Directement ou via ses alliés, le clan Char contrôle la mairie, le gouvernement local, a une large majorité à l’Assemblée régionale et six membres au Parlement national.
Pour Estefania Montoya Dominguez, chercheuse à l’université nationale, ce clan sait que le pouvoir politique est une “excellente entreprise” qui permet d’avoir le contrôle sur “les contrats qui sont passés, avec qui, et de recevoir des pots-de-vin”.
Le groupe de réflexion indépendant Mision de Observacion Electoral dénonce un réseau d’achat de votes pour lequel Arturo Char, l’un des frères d’Alex et ancien sénateur, a récemment été arrêté pour son implication présumée en 2017.
Alex Char a décliné un entretien avec l’AFP et M. Pumarejo nie ces pratiques : “Les habitants de Barranquilla constatent que leur ville est sur la bonne voie et c’est pourquoi ils soutiennent un processus qui a commencé il y a 16 ans dans les urnes”.
– Un “coeur noble” –
Pour la journaliste Laura Ardila, qui vient de consacrer un livre (“La Cosa nostra”) au “clan Char”, celui-ci est “l’une des machines politiques les plus puissantes de Colombie”.
Il “mélange ses activités à une certaine efficacité dans le domaine public. D’où une grande popularité, née également d’une proximité avec la culture populaire colombienne. Tout cela se mêle aux pratiques de clientélisme, à des relations avec des réseaux criminels et des personnes condamnées, et à la pratique de l’achat de votes”, note-t-elle.
Mais pour la grande majorité des habitants, peu importe: Alex est “un coeur noble, un homme du peuple“, clame Carola Canizalez, 60 ans, une habitante du quartier populaire Rebolo.
Cette bonne image a coûté une fortune. Entre 2020 et 2022, la mairie a investi un peu plus de 22 millions de dollars en publicité dans les médias, selon la Fondation pour la liberté de la presse (FLIP).
– “Nouveau paradigme” –
Alejandro Castelblanco est le patron d’un bar sur la promenade réaménagée. Les touristes sont là, son affaire marche. “La ville est sûre, bien organisée, avec de bonnes infrastructures”. “Au final peu importe qu’un clan domine la ville. Ce sont des entrepreneurs, ils amènent de l’argent”, poursuit-il.

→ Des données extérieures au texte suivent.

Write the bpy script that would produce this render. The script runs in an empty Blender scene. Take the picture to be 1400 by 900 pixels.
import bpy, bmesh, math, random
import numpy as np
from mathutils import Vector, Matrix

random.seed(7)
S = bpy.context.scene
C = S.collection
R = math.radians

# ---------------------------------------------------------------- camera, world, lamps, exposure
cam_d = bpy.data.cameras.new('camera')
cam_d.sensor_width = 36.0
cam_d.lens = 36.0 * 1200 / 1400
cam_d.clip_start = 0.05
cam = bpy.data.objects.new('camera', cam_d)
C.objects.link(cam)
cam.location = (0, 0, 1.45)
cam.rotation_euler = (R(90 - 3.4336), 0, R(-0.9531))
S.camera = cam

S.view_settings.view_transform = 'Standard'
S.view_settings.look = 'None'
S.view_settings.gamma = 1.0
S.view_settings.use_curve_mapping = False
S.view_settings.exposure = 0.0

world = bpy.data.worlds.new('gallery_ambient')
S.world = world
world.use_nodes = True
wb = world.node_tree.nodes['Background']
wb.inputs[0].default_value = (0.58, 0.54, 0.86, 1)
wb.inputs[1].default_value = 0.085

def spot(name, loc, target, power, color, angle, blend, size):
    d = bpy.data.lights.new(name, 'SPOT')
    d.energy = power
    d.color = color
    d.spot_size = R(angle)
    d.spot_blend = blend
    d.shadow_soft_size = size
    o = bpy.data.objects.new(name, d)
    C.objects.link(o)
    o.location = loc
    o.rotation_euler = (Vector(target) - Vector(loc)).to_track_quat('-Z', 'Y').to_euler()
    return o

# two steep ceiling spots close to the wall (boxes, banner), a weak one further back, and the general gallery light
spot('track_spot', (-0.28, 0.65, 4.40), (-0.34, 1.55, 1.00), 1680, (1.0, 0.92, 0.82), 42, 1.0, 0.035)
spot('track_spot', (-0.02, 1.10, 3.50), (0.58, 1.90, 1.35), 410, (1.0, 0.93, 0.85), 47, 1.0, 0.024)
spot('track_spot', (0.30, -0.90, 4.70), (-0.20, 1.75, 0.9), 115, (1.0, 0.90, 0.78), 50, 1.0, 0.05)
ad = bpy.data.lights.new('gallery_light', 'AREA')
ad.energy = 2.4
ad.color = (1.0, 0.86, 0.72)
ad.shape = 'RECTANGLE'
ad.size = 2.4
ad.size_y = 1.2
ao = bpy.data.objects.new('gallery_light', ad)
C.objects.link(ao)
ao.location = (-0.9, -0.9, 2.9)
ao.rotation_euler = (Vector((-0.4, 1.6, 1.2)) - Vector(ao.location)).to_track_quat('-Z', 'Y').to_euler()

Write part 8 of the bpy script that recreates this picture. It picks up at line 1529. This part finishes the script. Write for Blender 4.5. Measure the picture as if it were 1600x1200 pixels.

Les voix discordantes existent cependant. “Ils s’en foutent des pauvres”, maugrée un charpentier de Rebolo, qui vit près d’un canal encombré d’ordures et raconte les 70.000 pesos (16,5 dollars) qu’on lui a donné pour voter Char. “Moi, je prends l’argent et je vote pour qui je veux”, rigole le vieux briscard.
“Avant, à Barranquilla, les maires volaient (l’argent public), sans rien faire pour la ville. Ce nouveau pouvoir continue de voler, mais il agit. C’est le nouveau paradigme”, décrypte M. Orozco, notant que “sous influence, les médias locaux n’offrent aucun espace pour une voix dissidente”.